* RECORDS TO PROCESS:
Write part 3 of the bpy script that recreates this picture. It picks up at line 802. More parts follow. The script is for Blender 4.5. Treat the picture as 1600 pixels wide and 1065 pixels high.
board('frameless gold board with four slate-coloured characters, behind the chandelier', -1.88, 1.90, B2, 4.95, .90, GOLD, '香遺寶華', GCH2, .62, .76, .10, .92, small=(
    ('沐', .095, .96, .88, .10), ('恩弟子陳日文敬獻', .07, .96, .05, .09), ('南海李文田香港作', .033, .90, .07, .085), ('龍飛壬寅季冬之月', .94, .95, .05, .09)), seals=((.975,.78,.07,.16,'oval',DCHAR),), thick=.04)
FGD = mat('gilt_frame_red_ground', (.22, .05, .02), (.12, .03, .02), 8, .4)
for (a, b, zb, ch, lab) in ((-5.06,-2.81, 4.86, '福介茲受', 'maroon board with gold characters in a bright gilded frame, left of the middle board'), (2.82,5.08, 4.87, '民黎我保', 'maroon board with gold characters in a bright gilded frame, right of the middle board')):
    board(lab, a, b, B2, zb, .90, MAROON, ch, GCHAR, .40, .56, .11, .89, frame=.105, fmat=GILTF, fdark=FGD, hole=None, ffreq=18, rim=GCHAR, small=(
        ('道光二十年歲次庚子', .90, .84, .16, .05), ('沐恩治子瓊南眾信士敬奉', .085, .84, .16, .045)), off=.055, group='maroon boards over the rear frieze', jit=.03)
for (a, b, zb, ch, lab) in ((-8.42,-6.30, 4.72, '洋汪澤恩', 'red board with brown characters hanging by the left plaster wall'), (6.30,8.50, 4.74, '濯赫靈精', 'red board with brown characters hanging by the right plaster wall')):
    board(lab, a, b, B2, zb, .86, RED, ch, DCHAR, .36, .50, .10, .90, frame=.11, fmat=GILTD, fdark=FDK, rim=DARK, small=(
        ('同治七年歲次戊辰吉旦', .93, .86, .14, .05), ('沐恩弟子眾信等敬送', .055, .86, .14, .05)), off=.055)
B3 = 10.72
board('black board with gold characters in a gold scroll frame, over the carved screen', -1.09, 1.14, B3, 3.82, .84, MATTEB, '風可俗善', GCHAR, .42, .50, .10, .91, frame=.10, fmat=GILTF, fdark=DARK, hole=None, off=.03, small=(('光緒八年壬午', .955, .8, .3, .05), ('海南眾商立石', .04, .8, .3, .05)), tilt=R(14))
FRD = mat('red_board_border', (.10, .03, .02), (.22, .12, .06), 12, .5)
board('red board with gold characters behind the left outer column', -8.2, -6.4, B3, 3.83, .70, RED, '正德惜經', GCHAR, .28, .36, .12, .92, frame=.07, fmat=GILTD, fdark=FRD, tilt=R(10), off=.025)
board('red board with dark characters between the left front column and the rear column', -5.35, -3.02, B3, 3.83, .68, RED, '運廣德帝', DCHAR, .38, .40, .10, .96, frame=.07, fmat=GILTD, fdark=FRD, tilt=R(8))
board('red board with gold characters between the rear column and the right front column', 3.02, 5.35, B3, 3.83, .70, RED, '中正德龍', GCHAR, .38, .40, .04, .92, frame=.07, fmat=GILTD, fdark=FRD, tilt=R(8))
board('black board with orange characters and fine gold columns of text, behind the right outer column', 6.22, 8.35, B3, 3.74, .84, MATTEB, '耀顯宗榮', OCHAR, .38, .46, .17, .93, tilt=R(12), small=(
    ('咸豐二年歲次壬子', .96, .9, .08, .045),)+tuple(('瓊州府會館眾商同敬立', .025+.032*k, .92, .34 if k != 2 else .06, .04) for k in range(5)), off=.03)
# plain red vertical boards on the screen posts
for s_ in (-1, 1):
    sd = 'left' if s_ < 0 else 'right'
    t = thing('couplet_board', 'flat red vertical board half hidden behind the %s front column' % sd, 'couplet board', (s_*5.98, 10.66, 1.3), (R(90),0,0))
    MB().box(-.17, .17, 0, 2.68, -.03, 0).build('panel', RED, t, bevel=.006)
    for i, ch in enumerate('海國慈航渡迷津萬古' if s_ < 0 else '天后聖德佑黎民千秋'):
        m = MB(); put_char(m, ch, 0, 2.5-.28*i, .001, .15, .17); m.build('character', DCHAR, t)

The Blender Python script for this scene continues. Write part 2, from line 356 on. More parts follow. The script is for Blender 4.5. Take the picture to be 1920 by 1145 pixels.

* THE REQUEST:
Print all the data exactly.

* TASK SOLUTION:
Write part 3 of the bpy script that recreates this picture. It picks up at line 802. More parts follow. The script is for Blender 4.5. Treat the picture as 1600 pixels wide and 1065 pixels high.
board('frameless gold board with four slate-coloured characters, behind the chandelier', -1.88, 1.90, B2, 4.95, .90, GOLD, '香遺寶華', GCH2, .62, .76, .10, .92, small=(
    ('沐', .095, .96, .88, .10), ('恩弟子陳日文敬獻', .07, .96, .05, .09), ('南海李文田香港作', .033, .90, .07, .085), ('龍飛壬寅季冬之月', .94, .95, .05, .09)), seals=((.975,.78,.07,.16,'oval',DCHAR),), thick=.04)
FGD = mat('gilt_frame_red_ground', (.22, .05, .02), (.12, .03, .02), 8, .4)
for (a, b, zb, ch, lab) in ((-5.06,-2.81, 4.86, '福介茲受', 'maroon board with gold characters in a bright gilded frame, left of the middle board'), (2.82,5.08, 4.87, '民黎我保', 'maroon board with gold characters in a bright gilded frame, right of the middle board')):
    board(lab, a, b, B2, zb, .90, MAROON, ch, GCHAR, .40, .56, .11, .89, frame=.105, fmat=GILTF, fdark=FGD, hole=None, ffreq=18, rim=GCHAR, small=(
        ('道光二十年歲次庚子', .90, .84, .16, .05), ('沐恩治子瓊南眾信士敬奉', .085, .84, .16, .045)), off=.055, group='maroon boards over the rear frieze', jit=.03)
for (a, b, zb, ch, lab) in ((-8.42,-6.30, 4.72, '洋汪澤恩', 'red board with brown characters hanging by the left plaster wall'), (6.30,8.50, 4.74, '濯赫靈精', 'red board with brown characters hanging by the right plaster wall')):
    board(lab, a, b, B2, zb, .86, RED, ch, DCHAR, .36, .50, .10, .90, frame=.11, fmat=GILTD, fdark=FDK, rim=DARK, small=(
        ('同治七年歲次戊辰吉旦', .93, .86, .14, .05), ('沐恩弟子眾信等敬送', .055, .86, .14, .05)), off=.055)
B3 = 10.72
board('black board with gold characters in a gold scroll frame, over the carved screen', -1.09, 1.14, B3, 3.82, .84, MATTEB, '風可俗善', GCHAR, .42, .50, .10, .91, frame=.10, fmat=GILTF, fdark=DARK, hole=None, off=.03, small=(('光緒八年壬午', .955, .8, .3, .05), ('海南眾商立石', .04, .8, .3, .05)), tilt=R(14))
FRD = mat('red_board_border', (.10, .03, .02), (.22, .12, .06), 12, .5)
board('red board with gold characters behind the left outer column', -8.2, -6.4, B3, 3.83, .70, RED, '正德惜經', GCHAR, .28, .36, .12, .92, frame=.07, fmat=GILTD, fdark=FRD, tilt=R(10), off=.025)
board('red board with dark characters between the left front column and the rear column', -5.35, -3.02, B3, 3.83, .68, RED, '運廣德帝', DCHAR, .38, .40, .10, .96, frame=.07, fmat=GILTD, fdark=FRD, tilt=R(8))
board('red board with gold characters between the rear column and the right front column', 3.02, 5.35, B3, 3.83, .70, RED, '中正德龍', GCHAR, .38, .40, .04, .92, frame=.07, fmat=GILTD, fdark=FRD, tilt=R(8))
board('black board with orange characters and fine gold columns of text, behind the right outer column', 6.22, 8.35, B3, 3.74, .84, MATTEB, '耀顯宗榮', OCHAR, .38, .46, .17, .93, tilt=R(12), small=(
    ('咸豐二年歲次壬子', .96, .9, .08, .045),)+tuple(('瓊州府會館眾商同敬立', .025+.032*k, .92, .34 if k != 2 else .06, .04) for k in range(5)), off=.03)
# plain red vertical boards on the screen posts
for s_ in (-1, 1):
    sd = 'left' if s_ < 0 else 'right'
    t = thing('couplet_board', 'flat red vertical board half hidden behind the %s front column' % sd, 'couplet board', (s_*5.98, 10.66, 1.3), (R(90),0,0))
    MB().box(-.17, .17, 0, 2.68, -.03, 0).build('panel', RED, t, bevel=.006)
    for i, ch in enumerate('海國慈航渡迷津萬古' if s_ < 0 else '天后聖德佑黎民千秋'):
        m = MB(); put_char(m, ch, 0, 2.5-.28*i, .001, .15, .17); m.build('character', DCHAR, t)

The Blender Python script for this scene continues. Write part 2, from line 356 on. More parts follow. The script is for Blender 4.5. Take the picture to be 1920 by 1145 pixels.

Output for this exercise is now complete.